Task objective: Begin at the line containing "Write part 2" in the entries below and end at the line containing "M['boot']], boat, smooth=40)"; transcribe that range exactly and nothing outside it.

The records:
((

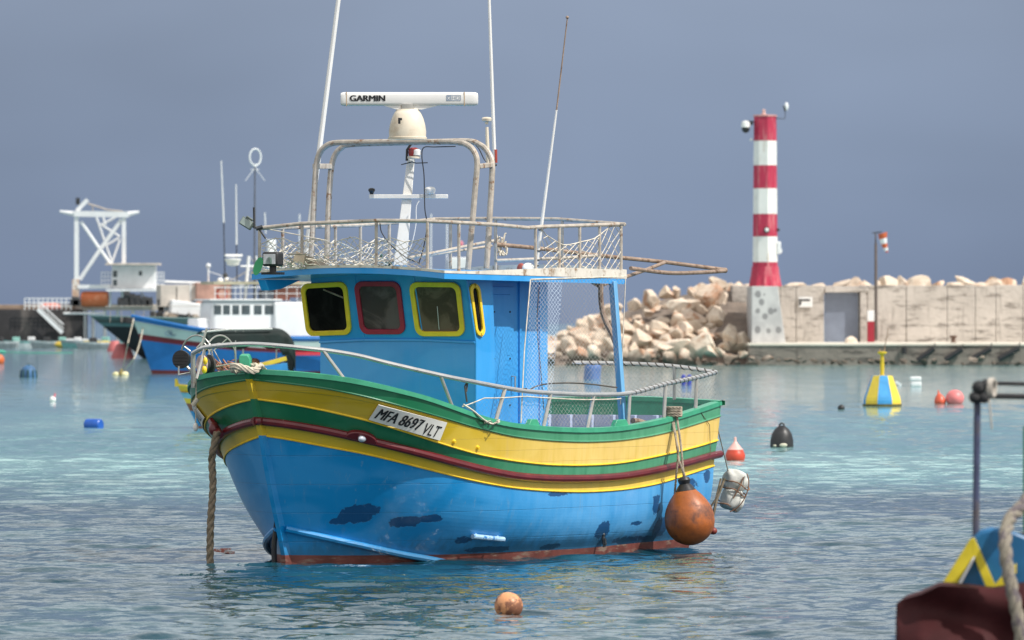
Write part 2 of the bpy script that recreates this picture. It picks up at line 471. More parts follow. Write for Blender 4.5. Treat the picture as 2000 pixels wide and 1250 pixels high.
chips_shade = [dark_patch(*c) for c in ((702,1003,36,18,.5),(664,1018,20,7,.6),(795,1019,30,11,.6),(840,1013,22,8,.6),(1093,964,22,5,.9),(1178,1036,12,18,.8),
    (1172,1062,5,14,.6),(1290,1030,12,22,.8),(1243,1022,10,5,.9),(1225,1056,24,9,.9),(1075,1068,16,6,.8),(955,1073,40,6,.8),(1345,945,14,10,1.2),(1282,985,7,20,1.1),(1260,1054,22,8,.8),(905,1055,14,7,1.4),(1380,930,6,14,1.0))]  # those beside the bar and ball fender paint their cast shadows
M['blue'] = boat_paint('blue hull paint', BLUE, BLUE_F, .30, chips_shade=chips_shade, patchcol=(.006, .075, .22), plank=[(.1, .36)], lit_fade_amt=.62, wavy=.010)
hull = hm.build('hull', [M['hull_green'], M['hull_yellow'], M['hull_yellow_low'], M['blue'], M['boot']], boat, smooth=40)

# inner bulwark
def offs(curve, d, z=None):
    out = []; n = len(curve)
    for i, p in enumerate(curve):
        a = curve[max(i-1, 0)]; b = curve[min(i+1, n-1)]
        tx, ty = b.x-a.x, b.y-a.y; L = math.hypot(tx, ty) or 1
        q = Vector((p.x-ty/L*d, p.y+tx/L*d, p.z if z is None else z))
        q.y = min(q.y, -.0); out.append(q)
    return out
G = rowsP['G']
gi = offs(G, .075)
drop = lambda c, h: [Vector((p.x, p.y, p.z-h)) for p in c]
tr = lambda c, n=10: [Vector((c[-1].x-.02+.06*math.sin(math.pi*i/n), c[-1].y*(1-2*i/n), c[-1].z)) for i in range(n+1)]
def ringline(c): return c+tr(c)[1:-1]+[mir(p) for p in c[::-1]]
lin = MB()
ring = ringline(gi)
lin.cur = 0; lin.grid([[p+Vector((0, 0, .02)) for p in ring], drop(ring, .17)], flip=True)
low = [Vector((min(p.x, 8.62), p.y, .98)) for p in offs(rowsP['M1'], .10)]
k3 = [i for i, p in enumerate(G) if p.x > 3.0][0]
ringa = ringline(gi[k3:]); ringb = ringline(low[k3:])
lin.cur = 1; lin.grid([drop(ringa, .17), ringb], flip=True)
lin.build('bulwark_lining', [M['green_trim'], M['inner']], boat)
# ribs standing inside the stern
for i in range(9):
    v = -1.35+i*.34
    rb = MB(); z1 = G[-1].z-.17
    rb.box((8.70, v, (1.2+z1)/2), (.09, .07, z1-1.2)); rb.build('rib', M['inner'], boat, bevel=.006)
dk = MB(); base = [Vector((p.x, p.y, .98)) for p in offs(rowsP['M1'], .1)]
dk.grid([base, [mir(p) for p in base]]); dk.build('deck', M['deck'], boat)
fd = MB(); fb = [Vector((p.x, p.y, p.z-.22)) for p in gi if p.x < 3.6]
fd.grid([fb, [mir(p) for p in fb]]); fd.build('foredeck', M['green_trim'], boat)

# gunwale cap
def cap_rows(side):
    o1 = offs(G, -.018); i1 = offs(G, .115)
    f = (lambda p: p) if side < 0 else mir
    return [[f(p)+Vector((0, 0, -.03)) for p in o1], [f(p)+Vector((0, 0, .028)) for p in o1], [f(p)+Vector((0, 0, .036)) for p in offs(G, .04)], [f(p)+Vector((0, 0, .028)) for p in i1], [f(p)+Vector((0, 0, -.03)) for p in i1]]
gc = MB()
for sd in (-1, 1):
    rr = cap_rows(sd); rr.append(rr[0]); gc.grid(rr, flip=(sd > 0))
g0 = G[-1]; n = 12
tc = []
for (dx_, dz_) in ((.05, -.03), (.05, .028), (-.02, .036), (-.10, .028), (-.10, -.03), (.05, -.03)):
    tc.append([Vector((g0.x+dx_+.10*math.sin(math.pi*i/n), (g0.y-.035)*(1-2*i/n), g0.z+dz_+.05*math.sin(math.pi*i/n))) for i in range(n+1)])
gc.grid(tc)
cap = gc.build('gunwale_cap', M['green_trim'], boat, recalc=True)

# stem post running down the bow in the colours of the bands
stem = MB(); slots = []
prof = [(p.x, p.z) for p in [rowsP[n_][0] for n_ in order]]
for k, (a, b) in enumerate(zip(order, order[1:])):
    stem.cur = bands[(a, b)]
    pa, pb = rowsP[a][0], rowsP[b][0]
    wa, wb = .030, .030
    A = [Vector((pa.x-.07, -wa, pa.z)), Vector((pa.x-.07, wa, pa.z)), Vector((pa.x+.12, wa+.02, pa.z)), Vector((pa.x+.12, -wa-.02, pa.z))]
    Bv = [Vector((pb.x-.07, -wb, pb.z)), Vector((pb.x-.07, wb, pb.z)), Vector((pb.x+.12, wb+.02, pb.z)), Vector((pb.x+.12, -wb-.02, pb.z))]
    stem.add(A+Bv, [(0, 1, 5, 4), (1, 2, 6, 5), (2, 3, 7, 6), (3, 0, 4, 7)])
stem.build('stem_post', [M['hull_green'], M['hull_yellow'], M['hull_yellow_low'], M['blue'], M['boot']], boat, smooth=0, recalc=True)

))
((

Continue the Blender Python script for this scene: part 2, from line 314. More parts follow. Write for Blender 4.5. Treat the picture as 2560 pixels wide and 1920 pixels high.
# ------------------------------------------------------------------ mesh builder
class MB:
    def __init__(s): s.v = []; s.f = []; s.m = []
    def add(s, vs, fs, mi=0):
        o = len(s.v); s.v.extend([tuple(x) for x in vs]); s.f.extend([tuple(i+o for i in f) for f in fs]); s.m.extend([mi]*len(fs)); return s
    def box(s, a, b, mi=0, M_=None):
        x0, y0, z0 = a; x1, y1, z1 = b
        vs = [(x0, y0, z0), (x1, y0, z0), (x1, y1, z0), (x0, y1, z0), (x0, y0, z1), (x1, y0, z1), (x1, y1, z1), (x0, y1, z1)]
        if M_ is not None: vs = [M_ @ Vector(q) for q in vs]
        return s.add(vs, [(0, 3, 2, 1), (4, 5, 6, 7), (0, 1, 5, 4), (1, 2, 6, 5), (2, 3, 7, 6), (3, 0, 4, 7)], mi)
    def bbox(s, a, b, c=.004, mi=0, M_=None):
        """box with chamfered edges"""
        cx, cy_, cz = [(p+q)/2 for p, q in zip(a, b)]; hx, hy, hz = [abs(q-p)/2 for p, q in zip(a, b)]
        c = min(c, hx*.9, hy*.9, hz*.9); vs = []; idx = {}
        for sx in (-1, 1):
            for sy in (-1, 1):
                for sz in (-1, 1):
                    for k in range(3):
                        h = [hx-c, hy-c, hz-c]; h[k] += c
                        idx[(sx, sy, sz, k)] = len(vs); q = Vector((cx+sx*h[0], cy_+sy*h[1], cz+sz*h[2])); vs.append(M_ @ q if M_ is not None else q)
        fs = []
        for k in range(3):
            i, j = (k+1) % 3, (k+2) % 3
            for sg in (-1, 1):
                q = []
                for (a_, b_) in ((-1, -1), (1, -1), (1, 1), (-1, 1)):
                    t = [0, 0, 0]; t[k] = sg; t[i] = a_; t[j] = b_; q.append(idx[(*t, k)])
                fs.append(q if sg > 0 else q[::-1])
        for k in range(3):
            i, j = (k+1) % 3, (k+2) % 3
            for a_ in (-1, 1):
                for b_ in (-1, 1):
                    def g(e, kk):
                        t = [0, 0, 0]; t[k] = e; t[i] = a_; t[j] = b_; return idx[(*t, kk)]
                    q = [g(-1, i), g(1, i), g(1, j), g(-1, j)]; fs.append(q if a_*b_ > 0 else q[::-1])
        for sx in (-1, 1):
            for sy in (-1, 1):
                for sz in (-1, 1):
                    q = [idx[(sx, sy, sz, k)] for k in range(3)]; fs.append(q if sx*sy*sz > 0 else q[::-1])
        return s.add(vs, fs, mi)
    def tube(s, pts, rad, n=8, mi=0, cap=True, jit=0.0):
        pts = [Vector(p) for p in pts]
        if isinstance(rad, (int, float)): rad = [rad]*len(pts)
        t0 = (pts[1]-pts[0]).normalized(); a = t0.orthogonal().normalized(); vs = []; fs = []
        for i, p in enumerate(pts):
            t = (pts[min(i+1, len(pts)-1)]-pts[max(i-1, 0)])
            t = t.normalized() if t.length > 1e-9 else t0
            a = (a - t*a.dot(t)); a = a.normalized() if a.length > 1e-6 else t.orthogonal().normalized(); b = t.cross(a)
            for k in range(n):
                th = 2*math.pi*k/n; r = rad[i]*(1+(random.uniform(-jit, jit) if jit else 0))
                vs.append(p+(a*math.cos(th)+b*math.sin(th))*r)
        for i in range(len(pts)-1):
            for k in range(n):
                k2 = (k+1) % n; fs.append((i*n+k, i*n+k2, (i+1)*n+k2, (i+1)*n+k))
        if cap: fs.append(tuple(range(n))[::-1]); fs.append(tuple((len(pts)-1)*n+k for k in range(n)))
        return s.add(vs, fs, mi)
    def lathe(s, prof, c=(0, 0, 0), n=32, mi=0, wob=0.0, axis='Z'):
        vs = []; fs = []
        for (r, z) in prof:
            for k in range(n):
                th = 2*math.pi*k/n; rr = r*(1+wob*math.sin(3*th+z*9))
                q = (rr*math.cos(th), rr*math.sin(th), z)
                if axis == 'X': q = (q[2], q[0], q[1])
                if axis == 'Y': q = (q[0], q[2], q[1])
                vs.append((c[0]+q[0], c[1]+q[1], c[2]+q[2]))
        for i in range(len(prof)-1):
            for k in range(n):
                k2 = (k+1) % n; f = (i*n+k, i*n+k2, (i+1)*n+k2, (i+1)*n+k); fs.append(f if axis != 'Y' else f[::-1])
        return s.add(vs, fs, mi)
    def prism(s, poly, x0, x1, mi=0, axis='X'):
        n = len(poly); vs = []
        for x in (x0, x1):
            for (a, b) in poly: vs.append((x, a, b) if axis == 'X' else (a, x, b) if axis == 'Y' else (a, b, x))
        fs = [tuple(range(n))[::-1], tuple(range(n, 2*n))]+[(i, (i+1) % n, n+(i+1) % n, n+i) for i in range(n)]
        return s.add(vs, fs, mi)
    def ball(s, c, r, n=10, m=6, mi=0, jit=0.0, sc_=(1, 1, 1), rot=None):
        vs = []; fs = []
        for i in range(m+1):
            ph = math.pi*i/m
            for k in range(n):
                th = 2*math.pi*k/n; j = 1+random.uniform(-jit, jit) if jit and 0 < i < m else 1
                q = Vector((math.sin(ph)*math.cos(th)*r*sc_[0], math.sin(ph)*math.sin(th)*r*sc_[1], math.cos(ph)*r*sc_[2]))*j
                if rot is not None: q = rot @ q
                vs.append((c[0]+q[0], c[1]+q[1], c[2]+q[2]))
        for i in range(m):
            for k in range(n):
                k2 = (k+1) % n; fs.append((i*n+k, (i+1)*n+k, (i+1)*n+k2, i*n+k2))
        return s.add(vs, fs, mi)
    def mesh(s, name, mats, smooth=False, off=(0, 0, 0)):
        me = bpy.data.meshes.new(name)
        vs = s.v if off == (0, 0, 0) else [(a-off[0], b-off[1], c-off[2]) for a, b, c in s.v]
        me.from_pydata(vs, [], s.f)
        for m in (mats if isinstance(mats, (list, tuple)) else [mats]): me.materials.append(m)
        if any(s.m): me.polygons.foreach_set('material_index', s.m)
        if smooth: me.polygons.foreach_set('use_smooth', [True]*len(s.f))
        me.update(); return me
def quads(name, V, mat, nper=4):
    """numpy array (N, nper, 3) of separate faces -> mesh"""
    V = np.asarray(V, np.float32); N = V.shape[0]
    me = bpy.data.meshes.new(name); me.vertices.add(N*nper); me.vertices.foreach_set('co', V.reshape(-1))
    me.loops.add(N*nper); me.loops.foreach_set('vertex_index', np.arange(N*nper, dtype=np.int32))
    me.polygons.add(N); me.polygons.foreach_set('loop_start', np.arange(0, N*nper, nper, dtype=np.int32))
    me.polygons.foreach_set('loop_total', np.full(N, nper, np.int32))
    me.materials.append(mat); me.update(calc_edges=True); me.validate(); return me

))

Solution for this problem:
Write part 2 of the bpy script that recreates this picture. It picks up at line 471. More parts follow. Write for Blender 4.5. Treat the picture as 2000 pixels wide and 1250 pixels high.
chips_shade = [dark_patch(*c) for c in ((702,1003,36,18,.5),(664,1018,20,7,.6),(795,1019,30,11,.6),(840,1013,22,8,.6),(1093,964,22,5,.9),(1178,1036,12,18,.8),
    (1172,1062,5,14,.6),(1290,1030,12,22,.8),(1243,1022,10,5,.9),(1225,1056,24,9,.9),(1075,1068,16,6,.8),(955,1073,40,6,.8),(1345,945,14,10,1.2),(1282,985,7,20,1.1),(1260,1054,22,8,.8),(905,1055,14,7,1.4),(1380,930,6,14,1.0))]  # those beside the bar and ball fender paint their cast shadows
M['blue'] = boat_paint('blue hull paint', BLUE, BLUE_F, .30, chips_shade=chips_shade, patchcol=(.006, .075, .22), plank=[(.1, .36)], lit_fade_amt=.62, wavy=.010)
hull = hm.build('hull', [M['hull_green'], M['hull_yellow'], M['hull_yellow_low'], M['blue'], M['boot']], boat, smooth=40)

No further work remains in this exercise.